人気復活の要因は「手厚い就職サポート」
女子大の人気復活という声もある。その大きな理由のひとつは、「就職に強い」ことだ。たしかに大規模な共学と比べた場合、女子大では授業だけでなく、就職活動でも個別のきめこまかな指導が受けやすい。キャリアセンターやOGによる全面的なバックアップ体制が整っており、就職後の支援まで手厚いところもある。
が、そうした女子大の良さを生かしている大学がある一方、長期の人気凋落で苦しんでいる大学も少なくない。本書で紹介した女子大の多くは「うまくいっているほう」で、かつては世間にもてはやされたが、今やその存在意義が問われている女子大も郊外や地方にたくさんあると聞く。おそらく現在は、女子大の二極化が進んでいるのだ。

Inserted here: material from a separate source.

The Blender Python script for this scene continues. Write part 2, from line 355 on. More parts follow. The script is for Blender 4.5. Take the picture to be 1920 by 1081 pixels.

日本という市場が縮小する中、一般職採用は派遣雇用などに置き換わっていった。それは同時に、少しずつだが、会社の基幹を担う総合職の門戸を「優秀な女子」に広げてきた歴史でもあった。今後は男性中心だった職場にも、ますます女性の進出が広がっていくはずだ。
企業も女子大に将来リーダーシップを発揮できる人材を求めるだろう。それに応えられる底力のある学生を育てられるかどうか。上位の共学で優秀な男子と一緒にもまれた女子に負けない、女子大ならではの強みを学生個々にどう与えられるか。各校の「伝統」に基づいた、教育の底力が試されている。